According to the Hollywood Reporter, it was the actress Vanessa Lengies who initially set up a MySpace page and convinced Director Jessica Bendinger to follow up with more serious support:
Bendinger [then] hired a person to work on the site full time. Out of her own pocket, she paid a freelancer $100 a day for four weeks to get friend requests, leave friendly comments, send out birthday messages and build targeted traffic for the page (http://www.myspace.com/stickitmovie).

“We really strategized about our audience,” Bendinger says. “First we sought out gymnasts, then cheerleaders who are likely to be familiar with ‘Bring It On,’ then people who like (the band) Fall Out Boy (because) it’s all over the movie and then gay guys.”

Through those efforts, Bendinger’s homegrown team was able to build up to 6,000 friends on the “Stick It” page. . . Disney took over the MySpace site when the official campaign began two weeks ago by adding special features. A TV campaign that kicked off around the same time helped the site grow to more than 10,000 friends by Friday.

As Bendinger notes, MySpace was only one element of her picture’s success:
“MySpace is not going to be what the movie hinges on,” she says. “Is 10,000 enough to open a movie? No. However, 10,000 friends who have anywhere from 50 to 3,000 friends each who are seeing that page — the awareness certainly helps a great deal.”

In a parallel effort to drill down to her constituency, Bendinger hired gymnastics writer John Crumlish to write press releases for all of the NCAA gymnasts who appear in the movie. The releases were used to launch a campaign with college magazines and newspapers, and Disney is using them on the movie’s official Web site.

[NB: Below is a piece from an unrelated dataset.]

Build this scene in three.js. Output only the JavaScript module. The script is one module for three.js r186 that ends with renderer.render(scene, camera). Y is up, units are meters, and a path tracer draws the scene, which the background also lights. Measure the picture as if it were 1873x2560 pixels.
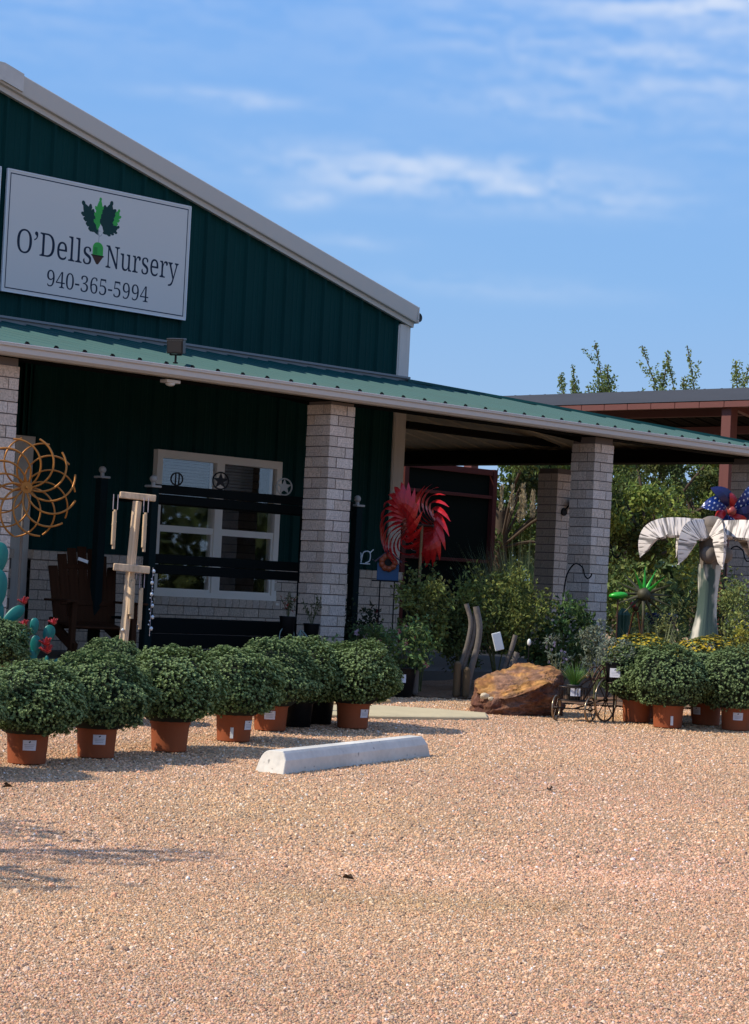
import * as THREE from 'three';
import { mergeGeometries } from 'three/addons/utils/BufferGeometryUtils.js';
import { RoundedBoxGeometry } from 'three/addons/geometries/RoundedBoxGeometry.js';

// ---------------------------------------------------------------- camera, sky, sun, exposure
const scene = new THREE.Scene();
const camera = new THREE.PerspectiveCamera(25.53, 749 / 1024, 0.1, 900);
const YAW = 45.97, PITCH = 2.10, ROLL = 2.82, DEG = Math.PI / 180;
camera.position.set(-15.241, 0.87, 15.376);
camera.rotation.set(PITCH * DEG, -YAW * DEG, ROLL * DEG, 'YXZ');
const renderer = new THREE.WebGLRenderer({ antialias: true });
renderer.setSize(749, 1024);
renderer.toneMapping = THREE.LinearToneMapping;
renderer.toneMappingExposure = 1.0;
renderer.shadowMap.enabled = true;

const SUN = new THREE.Vector3(-0.90, 1.0, -0.55).normalize();
const sun = new THREE.DirectionalLight(new THREE.Color(1.0, 0.90, 0.75), 5.0);
sun.position.copy(SUN).multiplyScalar(60);
sun.castShadow = true;
sun.shadow.mapSize.set(4096, 4096);
Object.assign(sun.shadow.camera, { left: -30, right: 30, top: 30, bottom: -30, near: 1, far: 160 });
scene.add(sun, sun.target);

function rng(seed) { let a = seed >>> 0; return () => { a = (a + 0x6D2B79F5) | 0; let t = Math.imul(a ^ (a >>> 15), 1 | a); t = (t + Math.imul(t ^ (t >>> 7), 61 | t)) ^ t; return ((t ^ (t >>> 14)) >>> 0) / 4294967296; }; }
const R0 = rng(7);
const rr = (a, b, r = R0) => a + (b - a) * r();
const clamp = (x, a = 0, b = 1) => Math.min(b, Math.max(a, x));
const sstep = (a, b, x) => { const t = clamp((x - a) / (b - a)); return t * t * (3 - 2 * t); };
const PERM = (() => { const r = rng(99), p = new Uint8Array(512); const a = [...Array(256).keys()]; for (let i = 255; i > 0; i--) { const j = Math.floor(r() * (i + 1)); [a[i], a[j]] = [a[j], a[i]]; } for (let i = 0; i < 512; i++) p[i] = a[i & 255]; return p; })();
function vnoise(x, y, z = 0) {
  const xi = Math.floor(x), yi = Math.floor(y), zi = Math.floor(z);
  let u = x - xi, v = y - yi, w = z - zi; u = u * u * (3 - 2 * u); v = v * v * (3 - 2 * v); w = w * w * (3 - 2 * w);
  const h = (i, j, k) => PERM[PERM[PERM[(xi + i) & 255] + ((yi + j) & 255)] + ((zi + k) & 255)] / 255;
  const l = (a, b, t) => a + (b - a) * t;
  return l(l(l(h(0, 0, 0), h(1, 0, 0), u), l(h(0, 1, 0), h(1, 1, 0), u), v), l(l(h(0, 0, 1), h(1, 0, 1), u), l(h(0, 1, 1), h(1, 1, 1), u), v), w);
}
function fbm(x, y, z = 0, o = 4) { let s = 0, a = 0.5, n = 0; for (let i = 0; i < o; i++) { s += a * vnoise(x, y, z); n += a; a *= 0.5; x = x * 2.03 + 11.7; y = y * 2.01 + 3.1; z = z * 2.02 + 7.3; } return s / n; }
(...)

Bendinger also worked with Disney to package a special mailing of the “Stick It” trailer and the Missy Elliott video “We Run This,” the first single from the movie’s soundtrack, to International Gymnast’s 30,000 subscribers. Many of the recipients represented the movie’s target audience: the 3,000 private gymnastics clubs in the U.S.

I think it’s important to note the creative and wide ranging approach to marketing the movie, the targeting of specific demographic niches and the personal involvement of the director as well as the cast member who started the MySpace page. Also, though Disney did a tv campaign when they took over the page, it failed to double the number of friends on the MySpace page, a testament to Bendinger’s intensive approach to networking on MySpace.

All in all, a satisfyingly complex campaign in tune with the times. However, in a backhanded compliment to that effect, film critic Peter Sobczynski described Stick It as a “brainless and soulless example of marketing masquerading as moviemaking“.